In other words, can you perturb one such polytope to another making all the edges grow?

This is impossible in $\mathbb{R}^2$: Take an inscribed polygon from the family and perturb it so that it remains in the family and has the same combinatorial structure. If all the edges grow, then all the central angles grow, which would make those central angles add up to a value larger than $2\pi$. Therefore in a perturbed polygon, if some edges grow then other edges must contract.

Does this idea transfer to dimension $n=3$, or more generally to $n\geq3$? And, if yes, is there a reference?

Answer 1

OK, let me address the case of a simplex.

In fact, it follows from the `dual Kneser--Poulsen'conjecture, as stated, e.g., in this nice paper. A good thing is that the simplex has only $n+1$ vertices, and in such partial case, according to that paper, the conjecture has been established by Gromov. To reach the desired result, apply the conjecture to the balls of unit radius centered at the vertices of both simplices. (One still needs to check that the intersection strictly changes, but that is doable).

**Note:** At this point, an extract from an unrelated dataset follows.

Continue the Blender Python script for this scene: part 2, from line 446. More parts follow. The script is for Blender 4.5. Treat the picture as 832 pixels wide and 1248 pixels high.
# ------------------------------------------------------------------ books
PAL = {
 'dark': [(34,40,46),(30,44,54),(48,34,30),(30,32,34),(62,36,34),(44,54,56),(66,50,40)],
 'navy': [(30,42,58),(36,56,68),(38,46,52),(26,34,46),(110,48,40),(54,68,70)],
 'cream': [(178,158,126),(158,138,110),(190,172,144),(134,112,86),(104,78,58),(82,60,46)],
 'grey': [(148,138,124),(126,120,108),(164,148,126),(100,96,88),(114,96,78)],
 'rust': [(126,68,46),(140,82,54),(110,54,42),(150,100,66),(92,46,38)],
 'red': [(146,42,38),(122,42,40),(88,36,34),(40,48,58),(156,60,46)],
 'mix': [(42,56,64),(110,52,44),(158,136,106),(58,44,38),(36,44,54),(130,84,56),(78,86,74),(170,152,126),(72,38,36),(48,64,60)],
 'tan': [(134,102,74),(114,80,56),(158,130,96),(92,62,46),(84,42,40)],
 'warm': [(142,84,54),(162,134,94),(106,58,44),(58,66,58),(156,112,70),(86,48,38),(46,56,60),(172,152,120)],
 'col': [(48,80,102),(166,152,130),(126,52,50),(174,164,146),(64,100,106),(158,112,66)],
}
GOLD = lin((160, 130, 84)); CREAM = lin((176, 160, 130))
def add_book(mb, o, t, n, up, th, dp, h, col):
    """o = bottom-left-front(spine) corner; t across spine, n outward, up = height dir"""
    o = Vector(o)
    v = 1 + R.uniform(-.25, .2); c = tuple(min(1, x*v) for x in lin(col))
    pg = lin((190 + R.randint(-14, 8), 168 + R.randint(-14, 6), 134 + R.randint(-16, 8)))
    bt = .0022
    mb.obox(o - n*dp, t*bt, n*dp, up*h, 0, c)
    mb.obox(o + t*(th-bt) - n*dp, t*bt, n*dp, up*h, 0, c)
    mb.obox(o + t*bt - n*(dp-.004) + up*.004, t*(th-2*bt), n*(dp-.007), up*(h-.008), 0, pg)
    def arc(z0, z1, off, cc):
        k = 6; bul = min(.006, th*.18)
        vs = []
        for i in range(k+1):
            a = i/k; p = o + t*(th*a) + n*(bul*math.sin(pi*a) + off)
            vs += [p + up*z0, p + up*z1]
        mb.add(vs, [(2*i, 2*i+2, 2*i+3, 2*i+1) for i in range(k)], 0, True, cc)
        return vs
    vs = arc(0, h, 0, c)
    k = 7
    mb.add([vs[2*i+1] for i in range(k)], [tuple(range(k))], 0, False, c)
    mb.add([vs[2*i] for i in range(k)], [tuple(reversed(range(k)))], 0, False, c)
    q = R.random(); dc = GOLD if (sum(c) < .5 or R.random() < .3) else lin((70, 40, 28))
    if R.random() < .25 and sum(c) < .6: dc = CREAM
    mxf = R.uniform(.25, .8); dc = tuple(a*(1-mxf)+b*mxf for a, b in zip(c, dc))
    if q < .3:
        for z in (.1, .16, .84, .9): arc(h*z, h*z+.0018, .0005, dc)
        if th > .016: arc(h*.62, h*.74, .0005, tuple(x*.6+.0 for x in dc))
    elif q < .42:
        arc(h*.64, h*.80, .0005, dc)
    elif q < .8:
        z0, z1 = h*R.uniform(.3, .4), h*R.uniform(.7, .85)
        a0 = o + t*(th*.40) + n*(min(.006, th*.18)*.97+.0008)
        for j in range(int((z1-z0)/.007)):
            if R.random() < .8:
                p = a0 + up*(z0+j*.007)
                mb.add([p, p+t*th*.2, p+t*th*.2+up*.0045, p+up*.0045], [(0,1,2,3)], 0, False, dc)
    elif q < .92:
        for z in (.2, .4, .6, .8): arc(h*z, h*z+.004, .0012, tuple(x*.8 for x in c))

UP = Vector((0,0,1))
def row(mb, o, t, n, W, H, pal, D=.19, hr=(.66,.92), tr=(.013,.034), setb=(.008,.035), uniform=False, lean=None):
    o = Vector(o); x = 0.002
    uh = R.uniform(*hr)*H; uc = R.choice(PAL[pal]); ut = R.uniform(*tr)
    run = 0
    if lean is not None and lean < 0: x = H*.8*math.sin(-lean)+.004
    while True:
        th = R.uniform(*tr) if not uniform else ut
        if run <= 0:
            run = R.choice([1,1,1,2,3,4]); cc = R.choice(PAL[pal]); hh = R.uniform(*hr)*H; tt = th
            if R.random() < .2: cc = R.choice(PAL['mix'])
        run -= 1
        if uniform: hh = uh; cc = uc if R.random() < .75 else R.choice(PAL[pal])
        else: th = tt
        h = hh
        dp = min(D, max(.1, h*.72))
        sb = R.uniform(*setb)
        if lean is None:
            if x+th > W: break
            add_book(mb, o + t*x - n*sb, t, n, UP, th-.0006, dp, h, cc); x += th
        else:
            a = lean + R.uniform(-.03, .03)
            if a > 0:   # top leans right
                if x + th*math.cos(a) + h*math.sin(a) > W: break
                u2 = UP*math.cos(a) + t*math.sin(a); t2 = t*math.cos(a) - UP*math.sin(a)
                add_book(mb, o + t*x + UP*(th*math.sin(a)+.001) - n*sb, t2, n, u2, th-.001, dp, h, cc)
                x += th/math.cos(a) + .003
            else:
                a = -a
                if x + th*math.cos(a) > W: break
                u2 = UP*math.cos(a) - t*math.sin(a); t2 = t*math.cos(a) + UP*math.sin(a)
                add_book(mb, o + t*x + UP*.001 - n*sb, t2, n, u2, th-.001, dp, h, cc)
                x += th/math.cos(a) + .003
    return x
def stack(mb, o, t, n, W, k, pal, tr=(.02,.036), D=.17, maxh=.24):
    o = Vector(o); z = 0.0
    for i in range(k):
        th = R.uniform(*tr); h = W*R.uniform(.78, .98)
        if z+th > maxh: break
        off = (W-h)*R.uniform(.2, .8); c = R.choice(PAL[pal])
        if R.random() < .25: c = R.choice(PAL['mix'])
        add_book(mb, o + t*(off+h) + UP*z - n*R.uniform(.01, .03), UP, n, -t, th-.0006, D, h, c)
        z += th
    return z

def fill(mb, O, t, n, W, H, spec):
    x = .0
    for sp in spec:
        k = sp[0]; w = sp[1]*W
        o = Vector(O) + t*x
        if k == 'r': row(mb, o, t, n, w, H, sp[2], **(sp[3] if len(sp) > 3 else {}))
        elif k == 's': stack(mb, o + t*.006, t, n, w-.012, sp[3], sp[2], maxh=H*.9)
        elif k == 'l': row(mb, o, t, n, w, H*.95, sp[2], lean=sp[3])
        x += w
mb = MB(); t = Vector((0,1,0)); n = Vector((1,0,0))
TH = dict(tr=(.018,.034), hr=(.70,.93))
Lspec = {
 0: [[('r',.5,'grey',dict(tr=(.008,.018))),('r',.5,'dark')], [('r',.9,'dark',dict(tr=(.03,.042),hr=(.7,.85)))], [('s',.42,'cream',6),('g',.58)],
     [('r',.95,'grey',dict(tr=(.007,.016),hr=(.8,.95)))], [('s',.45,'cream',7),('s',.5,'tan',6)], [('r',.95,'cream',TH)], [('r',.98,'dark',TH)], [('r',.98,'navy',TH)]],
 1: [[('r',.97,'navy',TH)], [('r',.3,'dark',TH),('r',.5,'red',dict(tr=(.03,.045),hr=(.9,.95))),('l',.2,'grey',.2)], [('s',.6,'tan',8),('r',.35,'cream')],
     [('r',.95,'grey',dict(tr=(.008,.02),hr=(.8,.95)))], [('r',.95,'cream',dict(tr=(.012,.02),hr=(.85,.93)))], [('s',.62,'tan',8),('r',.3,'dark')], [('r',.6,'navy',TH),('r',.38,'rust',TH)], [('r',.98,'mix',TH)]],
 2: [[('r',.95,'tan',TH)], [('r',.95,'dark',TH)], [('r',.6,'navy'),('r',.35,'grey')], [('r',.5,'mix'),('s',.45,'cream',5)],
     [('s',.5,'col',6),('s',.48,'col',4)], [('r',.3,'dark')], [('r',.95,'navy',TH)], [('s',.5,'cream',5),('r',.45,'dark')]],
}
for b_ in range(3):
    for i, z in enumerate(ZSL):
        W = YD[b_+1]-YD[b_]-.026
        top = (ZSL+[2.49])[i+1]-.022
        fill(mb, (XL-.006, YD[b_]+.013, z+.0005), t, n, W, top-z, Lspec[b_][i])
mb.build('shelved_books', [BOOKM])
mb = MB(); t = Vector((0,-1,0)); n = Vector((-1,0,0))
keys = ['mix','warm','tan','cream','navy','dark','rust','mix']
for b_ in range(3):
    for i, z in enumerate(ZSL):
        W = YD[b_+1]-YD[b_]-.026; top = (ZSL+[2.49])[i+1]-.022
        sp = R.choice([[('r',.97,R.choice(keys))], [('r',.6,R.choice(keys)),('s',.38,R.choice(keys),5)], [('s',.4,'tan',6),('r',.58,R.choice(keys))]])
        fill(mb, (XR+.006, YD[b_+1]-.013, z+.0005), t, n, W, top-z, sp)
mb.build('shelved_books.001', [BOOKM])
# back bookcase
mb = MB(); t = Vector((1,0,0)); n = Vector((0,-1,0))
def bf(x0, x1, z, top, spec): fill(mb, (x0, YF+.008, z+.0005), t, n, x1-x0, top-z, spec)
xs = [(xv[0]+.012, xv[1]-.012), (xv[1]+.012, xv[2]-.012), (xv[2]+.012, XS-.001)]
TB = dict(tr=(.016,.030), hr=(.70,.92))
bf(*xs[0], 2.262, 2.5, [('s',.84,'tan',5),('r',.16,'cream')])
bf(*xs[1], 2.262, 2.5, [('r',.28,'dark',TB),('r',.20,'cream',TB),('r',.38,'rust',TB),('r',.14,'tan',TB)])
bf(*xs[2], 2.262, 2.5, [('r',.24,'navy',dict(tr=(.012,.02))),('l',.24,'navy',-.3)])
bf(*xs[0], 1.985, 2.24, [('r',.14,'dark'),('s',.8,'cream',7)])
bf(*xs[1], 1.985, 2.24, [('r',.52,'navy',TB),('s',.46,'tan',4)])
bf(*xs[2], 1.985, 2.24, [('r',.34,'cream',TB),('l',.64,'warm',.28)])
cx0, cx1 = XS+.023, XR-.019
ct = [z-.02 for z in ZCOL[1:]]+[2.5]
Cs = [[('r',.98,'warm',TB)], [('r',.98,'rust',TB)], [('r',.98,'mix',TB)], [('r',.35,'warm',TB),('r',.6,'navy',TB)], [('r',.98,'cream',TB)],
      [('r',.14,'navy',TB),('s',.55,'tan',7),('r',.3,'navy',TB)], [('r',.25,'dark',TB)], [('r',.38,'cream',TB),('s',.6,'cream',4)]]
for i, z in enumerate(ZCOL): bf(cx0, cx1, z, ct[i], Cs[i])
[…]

Anyway, here is a direct proof.

Let $u_0,\dots,u_n$ be the vertices of the first simplex (hence unit vectors), and let $v_0,\dots,v_n$ be the vertices of the second one, with $\|u_i-u_j\|\leq\|v_i-v_j\|$ for all $i$ and $j$, where at least one inequality is strict.

Choose the positive $\alpha_i$ such that $$ \sum_i\alpha_i=1 \quad\text{and}\quad \sum_i \alpha_iu_i=0; $$ these are the barycentric coordinates of $0$ in the first simplex. Take the point $p$ with the same barycentric coordinates in the second, i.e., $$ p=\sum_i \alpha_iv_i. $$ Clearly, $p$ lies inside the second simplex.

Notice that $\langle v_i,v_j\rangle\leq\langle u_i,u_j\rangle$. Therefore, for all $j$ we have $$ \langle v_j,v_j-p\rangle =-\sum_{i\neq j}\alpha_i\langle v_j,v_i\rangle +(1-\alpha_j)\langle v_j,v_j\rangle \geq -\sum_{i\neq j}\alpha_i\langle u_j,u_i\rangle +(1-\alpha_j)\langle u_j,u_j\rangle =\langle u_j,u_j\rangle=1, $$ where sometimes an inequality is strict. Hence $\|v_j-p\|\geq 1$, with sometimes strict inequality; in particular, $p\neq 0$.

This shows that all the $v_i$ lie on the unit sphere centered at $0$, but outside the (open) unit ball centered at $p$. This shows that they all (along with $0$( are on the same side of the hyperplane equidistant from $0$ and $p$. Hence the second simplex cannot contain $p$ --- a contradiction.